**TASK OBJECTIVE:** All of the records listed below should be retyped exactly.

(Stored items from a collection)

*****

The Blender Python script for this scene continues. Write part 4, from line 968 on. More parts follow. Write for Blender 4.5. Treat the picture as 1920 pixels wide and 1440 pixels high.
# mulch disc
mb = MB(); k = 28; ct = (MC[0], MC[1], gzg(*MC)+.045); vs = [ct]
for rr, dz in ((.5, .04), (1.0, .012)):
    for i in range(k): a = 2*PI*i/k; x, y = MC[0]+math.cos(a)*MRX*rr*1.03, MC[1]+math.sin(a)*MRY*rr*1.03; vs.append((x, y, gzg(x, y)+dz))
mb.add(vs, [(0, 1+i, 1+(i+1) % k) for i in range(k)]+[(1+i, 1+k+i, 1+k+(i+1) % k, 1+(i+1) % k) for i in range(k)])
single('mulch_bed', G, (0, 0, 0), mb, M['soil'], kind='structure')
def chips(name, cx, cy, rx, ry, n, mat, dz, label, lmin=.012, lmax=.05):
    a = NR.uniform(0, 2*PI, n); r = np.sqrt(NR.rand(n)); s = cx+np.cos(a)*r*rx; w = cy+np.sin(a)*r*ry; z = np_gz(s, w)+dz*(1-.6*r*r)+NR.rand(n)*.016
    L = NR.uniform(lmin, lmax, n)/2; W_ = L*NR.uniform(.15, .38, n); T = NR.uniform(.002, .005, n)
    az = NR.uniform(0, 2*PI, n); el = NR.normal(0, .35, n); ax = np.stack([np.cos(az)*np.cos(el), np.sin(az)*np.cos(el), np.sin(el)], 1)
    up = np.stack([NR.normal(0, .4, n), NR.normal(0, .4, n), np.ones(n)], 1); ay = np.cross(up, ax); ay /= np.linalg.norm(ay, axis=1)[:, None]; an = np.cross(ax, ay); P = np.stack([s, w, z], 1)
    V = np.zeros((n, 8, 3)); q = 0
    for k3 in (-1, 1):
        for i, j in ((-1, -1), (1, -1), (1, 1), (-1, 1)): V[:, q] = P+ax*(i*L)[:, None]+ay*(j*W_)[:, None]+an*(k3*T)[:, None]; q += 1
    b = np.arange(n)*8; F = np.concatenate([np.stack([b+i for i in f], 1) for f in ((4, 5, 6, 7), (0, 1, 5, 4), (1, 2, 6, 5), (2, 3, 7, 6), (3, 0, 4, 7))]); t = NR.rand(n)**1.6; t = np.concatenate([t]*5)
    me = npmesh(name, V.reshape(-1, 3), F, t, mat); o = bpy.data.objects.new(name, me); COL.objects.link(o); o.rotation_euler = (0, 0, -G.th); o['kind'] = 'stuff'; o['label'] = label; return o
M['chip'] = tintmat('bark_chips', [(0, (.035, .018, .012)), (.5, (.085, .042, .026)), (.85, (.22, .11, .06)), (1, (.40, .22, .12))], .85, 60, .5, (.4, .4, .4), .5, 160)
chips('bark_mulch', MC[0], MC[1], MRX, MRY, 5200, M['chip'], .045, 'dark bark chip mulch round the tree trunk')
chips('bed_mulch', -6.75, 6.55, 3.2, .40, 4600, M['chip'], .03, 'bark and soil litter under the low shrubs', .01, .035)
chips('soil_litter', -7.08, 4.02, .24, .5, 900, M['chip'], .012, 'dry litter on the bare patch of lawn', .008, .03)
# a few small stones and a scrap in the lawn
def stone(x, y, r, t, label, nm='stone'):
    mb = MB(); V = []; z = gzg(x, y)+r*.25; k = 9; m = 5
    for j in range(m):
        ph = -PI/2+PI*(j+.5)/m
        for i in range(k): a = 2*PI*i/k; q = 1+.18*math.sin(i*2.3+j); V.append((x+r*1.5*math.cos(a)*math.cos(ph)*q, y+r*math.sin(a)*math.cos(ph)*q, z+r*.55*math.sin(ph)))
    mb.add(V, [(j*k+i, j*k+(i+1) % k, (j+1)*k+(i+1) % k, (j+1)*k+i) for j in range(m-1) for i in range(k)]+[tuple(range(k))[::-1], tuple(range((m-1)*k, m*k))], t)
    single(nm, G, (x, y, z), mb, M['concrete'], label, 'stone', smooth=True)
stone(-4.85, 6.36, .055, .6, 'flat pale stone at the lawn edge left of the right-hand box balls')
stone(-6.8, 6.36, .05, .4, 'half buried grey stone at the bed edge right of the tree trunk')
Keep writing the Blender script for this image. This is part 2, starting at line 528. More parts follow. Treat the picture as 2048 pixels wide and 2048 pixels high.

*****

**ANSWER TO THE TASK:**
The Blender Python script for this scene continues. Write part 4, from line 968 on. More parts follow. Write for Blender 4.5. Treat the picture as 1920 pixels wide and 1440 pixels high.
# mulch disc
mb = MB(); k = 28; ct = (MC[0], MC[1], gzg(*MC)+.045); vs = [ct]
for rr, dz in ((.5, .04), (1.0, .012)):
    for i in range(k): a = 2*PI*i/k; x, y = MC[0]+math.cos(a)*MRX*rr*1.03, MC[1]+math.sin(a)*MRY*rr*1.03; vs.append((x, y, gzg(x, y)+dz))
mb.add(vs, [(0, 1+i, 1+(i+1) % k) for i in range(k)]+[(1+i, 1+k+i, 1+k+(i+1) % k, 1+(i+1) % k) for i in range(k)])
single('mulch_bed', G, (0, 0, 0), mb, M['soil'], kind='structure')
def chips(name, cx, cy, rx, ry, n, mat, dz, label, lmin=.012, lmax=.05):
    a = NR.uniform(0, 2*PI, n); r = np.sqrt(NR.rand(n)); s = cx+np.cos(a)*r*rx; w = cy+np.sin(a)*r*ry; z = np_gz(s, w)+dz*(1-.6*r*r)+NR.rand(n)*.016
    L = NR.uniform(lmin, lmax, n)/2; W_ = L*NR.uniform(.15, .38, n); T = NR.uniform(.002, .005, n)
    az = NR.uniform(0, 2*PI, n); el = NR.normal(0, .35, n); ax = np.stack([np.cos(az)*np.cos(el), np.sin(az)*np.cos(el), np.sin(el)], 1)
    up = np.stack([NR.normal(0, .4, n), NR.normal(0, .4, n), np.ones(n)], 1); ay = np.cross(up, ax); ay /= np.linalg.norm(ay, axis=1)[:, None]; an = np.cross(ax, ay); P = np.stack([s, w, z], 1)
    V = np.zeros((n, 8, 3)); q = 0
    for k3 in (-1, 1):
        for i, j in ((-1, -1), (1, -1), (1, 1), (-1, 1)): V[:, q] = P+ax*(i*L)[:, None]+ay*(j*W_)[:, None]+an*(k3*T)[:, None]; q += 1
    b = np.arange(n)*8; F = np.concatenate([np.stack([b+i for i in f], 1) for f in ((4, 5, 6, 7), (0, 1, 5, 4), (1, 2, 6, 5), (2, 3, 7, 6), (3, 0, 4, 7))]); t = NR.rand(n)**1.6; t = np.concatenate([t]*5)
    me = npmesh(name, V.reshape(-1, 3), F, t, mat); o = bpy.data.objects.new(name, me); COL.objects.link(o); o.rotation_euler = (0, 0, -G.th); o['kind'] = 'stuff'; o['label'] = label; return o
M['chip'] = tintmat('bark_chips', [(0, (.035, .018, .012)), (.5, (.085, .042, .026)), (.85, (.22, .11, .06)), (1, (.40, .22, .12))], .85, 60, .5, (.4, .4, .4), .5, 160)
chips('bark_mulch', MC[0], MC[1], MRX, MRY, 5200, M['chip'], .045, 'dark bark chip mulch round the tree trunk')
chips('bed_mulch', -6.75, 6.55, 3.2, .40, 4600, M['chip'], .03, 'bark and soil litter under the low shrubs', .01, .035)
chips('soil_litter', -7.08, 4.02, .24, .5, 900, M['chip'], .012, 'dry litter on the bare patch of lawn', .008, .03)
# a few small stones and a scrap in the lawn
def stone(x, y, r, t, label, nm='stone'):
    mb = MB(); V = []; z = gzg(x, y)+r*.25; k = 9; m = 5
    for j in range(m):
        ph = -PI/2+PI*(j+.5)/m
        for i in range(k): a = 2*PI*i/k; q = 1+.18*math.sin(i*2.3+j); V.append((x+r*1.5*math.cos(a)*math.cos(ph)*q, y+r*math.sin(a)*math.cos(ph)*q, z+r*.55*math.sin(ph)))
    mb.add(V, [(j*k+i, j*k+(i+1) % k, (j+1)*k+(i+1) % k, (j+1)*k+i) for j in range(m-1) for i in range(k)]+[tuple(range(k))[::-1], tuple(range((m-1)*k, m*k))], t)
    single(nm, G, (x, y, z), mb, M['concrete'], label, 'stone', smooth=True)
stone(-4.85, 6.36, .055, .6, 'flat pale stone at the lawn edge left of the right-hand box balls')
stone(-6.8, 6.36, .05, .4, 'half buried grey stone at the bed edge right of the tree trunk')
Keep writing the Blender script for this image. This is part 2, starting at line 528. More parts follow. Treat the picture as 2048 pixels wide and 2048 pixels high.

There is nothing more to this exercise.